El mar
completamente azul y a mi hija se le está dorando el cabello. El sol en lo alto
y un baño mañanero para curar todos los males del espíritu. Las olas
acariciando su rostro y las gaviotas alzando el vuelo. La fina arena haciendo
de almohada y una canción que me asalta el sentido; tonada de mis tiempos de
rebeldía que dejó impresa en mi corazón el código rocker. En ese instante,
pienso en el camino para llegar hasta aquí. En los miles de kilómetros
recorridos. En la cantidad de castillos asaltados. En los miles de fracasos. En
las sonrisas de los que se fueron y, en la inmensa generosidad que tuvieron
conmigo.
Es el día de
la madre y mi hija ha acordado con mi hermana escribirle unas notas a su abuela
y enviarla al cielo dentro de un globo. Es una sensación agradable ver como las
historias de mi vida han terminando prendiendo en el corazón de los hijos. Es conmovedor
sentir la candidez de una niña que ahora, por cierto, me conduce al agua para
jugar con ella. A menos de media milla náutica vemos pasar un barquito en
dirección este y al frente un enorme crucero busca la bahía de Málaga. La escena le hubiera inmortalizado Sorolla o
cualquiera de esos grandes pintores que hoy se encuentran en el Museo Carmen
Thyssen. Lástima que hoy la gente apenas
tenga tiempo de degustar esos paisajes marinos ya que todo, absolutamente todo,
lo fían al móvil y al contacto con todos aquellos que no están presentes.
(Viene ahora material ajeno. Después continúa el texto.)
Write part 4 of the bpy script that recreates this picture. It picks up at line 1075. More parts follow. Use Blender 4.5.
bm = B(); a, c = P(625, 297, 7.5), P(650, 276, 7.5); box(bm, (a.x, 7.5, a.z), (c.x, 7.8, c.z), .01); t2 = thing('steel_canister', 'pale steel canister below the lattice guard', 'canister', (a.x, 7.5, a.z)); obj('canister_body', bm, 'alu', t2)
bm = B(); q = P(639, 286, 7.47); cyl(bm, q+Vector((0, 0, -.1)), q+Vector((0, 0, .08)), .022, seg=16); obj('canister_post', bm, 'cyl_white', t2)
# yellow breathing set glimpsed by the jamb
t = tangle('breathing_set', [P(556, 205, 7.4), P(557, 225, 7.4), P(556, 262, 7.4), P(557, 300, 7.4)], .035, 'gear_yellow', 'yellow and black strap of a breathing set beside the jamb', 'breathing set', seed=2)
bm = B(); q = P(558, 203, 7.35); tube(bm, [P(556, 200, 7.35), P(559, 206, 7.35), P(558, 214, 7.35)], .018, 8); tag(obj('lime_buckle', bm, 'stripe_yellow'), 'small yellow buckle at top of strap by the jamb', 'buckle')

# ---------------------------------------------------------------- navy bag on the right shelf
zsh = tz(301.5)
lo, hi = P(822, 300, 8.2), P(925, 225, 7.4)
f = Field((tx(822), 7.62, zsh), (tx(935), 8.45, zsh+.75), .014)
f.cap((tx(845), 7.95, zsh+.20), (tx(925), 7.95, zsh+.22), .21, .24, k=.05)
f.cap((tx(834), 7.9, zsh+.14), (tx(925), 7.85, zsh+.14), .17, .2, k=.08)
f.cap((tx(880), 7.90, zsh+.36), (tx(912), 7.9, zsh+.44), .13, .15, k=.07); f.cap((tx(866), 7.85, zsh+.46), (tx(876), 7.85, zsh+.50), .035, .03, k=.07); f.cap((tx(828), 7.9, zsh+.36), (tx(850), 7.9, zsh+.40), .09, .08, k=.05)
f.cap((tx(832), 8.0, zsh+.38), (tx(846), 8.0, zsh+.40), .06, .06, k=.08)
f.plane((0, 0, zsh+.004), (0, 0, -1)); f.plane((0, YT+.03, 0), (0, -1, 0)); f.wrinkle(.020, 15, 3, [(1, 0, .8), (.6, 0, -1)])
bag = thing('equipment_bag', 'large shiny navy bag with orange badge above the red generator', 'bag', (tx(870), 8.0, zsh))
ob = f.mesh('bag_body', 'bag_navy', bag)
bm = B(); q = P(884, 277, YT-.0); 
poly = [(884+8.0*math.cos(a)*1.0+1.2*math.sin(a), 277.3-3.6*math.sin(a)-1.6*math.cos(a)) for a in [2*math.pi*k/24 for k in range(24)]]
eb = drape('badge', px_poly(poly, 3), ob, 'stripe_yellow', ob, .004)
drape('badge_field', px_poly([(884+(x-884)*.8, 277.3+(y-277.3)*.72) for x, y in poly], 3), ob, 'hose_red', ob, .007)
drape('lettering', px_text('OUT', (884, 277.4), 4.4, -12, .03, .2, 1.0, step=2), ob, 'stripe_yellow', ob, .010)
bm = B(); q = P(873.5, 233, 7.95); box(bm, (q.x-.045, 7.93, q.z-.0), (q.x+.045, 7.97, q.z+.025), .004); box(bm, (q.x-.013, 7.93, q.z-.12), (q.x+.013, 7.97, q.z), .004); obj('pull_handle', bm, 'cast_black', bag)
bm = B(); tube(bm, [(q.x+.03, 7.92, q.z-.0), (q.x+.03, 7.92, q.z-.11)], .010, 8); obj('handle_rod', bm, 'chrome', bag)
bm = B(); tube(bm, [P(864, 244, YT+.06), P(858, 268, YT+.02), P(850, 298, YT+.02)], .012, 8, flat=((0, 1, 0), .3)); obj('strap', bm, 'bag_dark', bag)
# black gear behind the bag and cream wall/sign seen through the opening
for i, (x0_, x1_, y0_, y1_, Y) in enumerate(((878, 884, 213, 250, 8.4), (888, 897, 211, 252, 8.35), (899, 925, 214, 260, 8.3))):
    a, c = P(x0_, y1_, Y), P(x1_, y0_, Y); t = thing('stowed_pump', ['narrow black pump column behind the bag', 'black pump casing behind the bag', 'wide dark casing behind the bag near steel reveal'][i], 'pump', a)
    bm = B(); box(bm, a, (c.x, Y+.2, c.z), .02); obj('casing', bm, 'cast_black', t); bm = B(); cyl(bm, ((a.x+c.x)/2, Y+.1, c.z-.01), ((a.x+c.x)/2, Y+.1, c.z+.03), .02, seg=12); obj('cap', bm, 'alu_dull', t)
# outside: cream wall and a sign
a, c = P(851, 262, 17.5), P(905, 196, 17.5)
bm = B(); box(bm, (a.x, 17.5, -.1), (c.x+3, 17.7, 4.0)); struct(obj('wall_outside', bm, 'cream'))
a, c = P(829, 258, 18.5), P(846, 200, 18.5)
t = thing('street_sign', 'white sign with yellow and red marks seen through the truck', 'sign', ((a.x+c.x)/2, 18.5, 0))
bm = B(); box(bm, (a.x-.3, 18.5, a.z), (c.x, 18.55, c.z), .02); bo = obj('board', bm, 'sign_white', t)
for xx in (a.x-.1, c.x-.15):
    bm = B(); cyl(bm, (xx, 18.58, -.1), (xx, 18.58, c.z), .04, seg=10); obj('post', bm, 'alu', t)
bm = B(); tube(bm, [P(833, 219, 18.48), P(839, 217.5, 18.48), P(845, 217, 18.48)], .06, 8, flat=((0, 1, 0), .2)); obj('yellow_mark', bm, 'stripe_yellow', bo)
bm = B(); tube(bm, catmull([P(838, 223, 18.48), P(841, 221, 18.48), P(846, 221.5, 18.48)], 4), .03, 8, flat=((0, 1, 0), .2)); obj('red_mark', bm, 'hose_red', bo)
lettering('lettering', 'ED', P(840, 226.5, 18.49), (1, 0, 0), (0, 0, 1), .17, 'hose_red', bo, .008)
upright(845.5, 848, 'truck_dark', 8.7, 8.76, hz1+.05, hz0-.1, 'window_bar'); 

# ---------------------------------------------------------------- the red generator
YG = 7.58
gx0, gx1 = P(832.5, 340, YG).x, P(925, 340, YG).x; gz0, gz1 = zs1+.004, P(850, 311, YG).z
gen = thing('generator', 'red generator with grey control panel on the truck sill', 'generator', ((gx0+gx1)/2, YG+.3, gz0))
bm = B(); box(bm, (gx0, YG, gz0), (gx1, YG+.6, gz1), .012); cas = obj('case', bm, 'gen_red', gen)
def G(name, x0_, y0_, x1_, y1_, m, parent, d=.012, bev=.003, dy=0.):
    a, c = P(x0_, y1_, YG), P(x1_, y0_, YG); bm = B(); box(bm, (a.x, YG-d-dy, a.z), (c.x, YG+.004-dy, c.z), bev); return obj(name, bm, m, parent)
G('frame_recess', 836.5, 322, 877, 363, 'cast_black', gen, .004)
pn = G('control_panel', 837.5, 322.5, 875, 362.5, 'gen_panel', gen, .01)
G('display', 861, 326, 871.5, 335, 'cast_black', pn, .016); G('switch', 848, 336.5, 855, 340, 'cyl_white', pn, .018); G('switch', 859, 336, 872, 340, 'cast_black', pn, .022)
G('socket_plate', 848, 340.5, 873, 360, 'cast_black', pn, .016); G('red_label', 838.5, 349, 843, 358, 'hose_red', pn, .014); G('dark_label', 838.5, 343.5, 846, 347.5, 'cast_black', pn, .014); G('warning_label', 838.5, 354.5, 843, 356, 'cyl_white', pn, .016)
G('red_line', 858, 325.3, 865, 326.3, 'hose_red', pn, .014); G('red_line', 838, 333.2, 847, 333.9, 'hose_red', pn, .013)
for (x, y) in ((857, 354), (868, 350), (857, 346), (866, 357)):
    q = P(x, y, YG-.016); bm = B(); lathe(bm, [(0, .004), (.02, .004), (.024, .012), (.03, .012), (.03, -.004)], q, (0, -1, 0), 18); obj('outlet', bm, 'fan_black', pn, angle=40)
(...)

No parece muy lejano el día en el que las parejas de novios se casen por
Whatsap. Un desastre, un ruinoso y
completo desastre.La niña me va contando historias y chascarrillos hasta que es tiempo de secarnos en la orilla. Allí me pide que comparta recuerdos del pasado. Le hablo de damas de noches embriagadoras. Del jazmín. Del olor a hierba recién cortada. Del mochuelo que desde su atalaya esperaba capturar a los ratones. Del silencio del verano. De las lecturas iniciáticas. De las voces quedas. De las rosas y de aquellas estrellas del cielo. Está bellísima con esa concentración que se le pone cuando trata de asimilar todo lo que le relato, especialmente los domingos de mañana cuando llega a mi cama dispuesta a sacar varios millones de sonrisas. Al verla pienso que tal vez, sólo tal vez, el secreto de la felicidad se encuentre precisamente en esos instantes bajo las mantas en los que padres e hijos cosemos un cordón umbilical invisible que nos une de aquí a la eternidad. Suena la sirena de un barco y con cara muy seria le digo que tal vez sea el navío del Holandés Errante. Salta a mis brazos despavorida y me siento el más feliz de los hombres. Bendita vida.